Re Dan's questions: As I pointed out in my original post, this problem can be solved with SVD (Singular Value Decomposition) of the input matrix. The answer is the first rows of the left & right SVD factors. The other rows of these orthogonal factors correspond to the non-principle singular values, which would be zero with no roundoff error, and extremely small with round-off error. What I wanted was a very simple (and hopefully completely *rational* -- not possible with SVD) solution (which I have demonstrated).

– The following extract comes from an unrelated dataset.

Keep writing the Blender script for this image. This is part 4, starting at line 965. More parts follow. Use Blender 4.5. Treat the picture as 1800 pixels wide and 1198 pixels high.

At 06:39 PM 2/3/2021, Dan Asimov wrote:
----- Find the (real) vectors U,V whose outer product makes the (real) matrix; i.e., U' V = M Clearly, for any real alpha, (U/alpha)' (alpha*V) = M so the vectors are determined only up to a single constant factor. ----- I'm probably missing the obvious, but I wondered about that.
It's true that Henry is starting from the assumption that there exists a solution.
But instead: Suppose we want to try to solve for x, y, z, w the equation (A B) (x y)' (z w) = ( ) (C D)
I.e., the four equations xz = A, xw = B, yz = C, yw = D for randomly chosen A, B, C, D (real or complex).
When does there exist a solution?
And what about the general case in higher dimensions:
Let v, w be unknown vectors in K^n (K = R or C) with v' w = M, an arbitrary n x n matrix of constants in K.
When does there exist a solution for v and w ???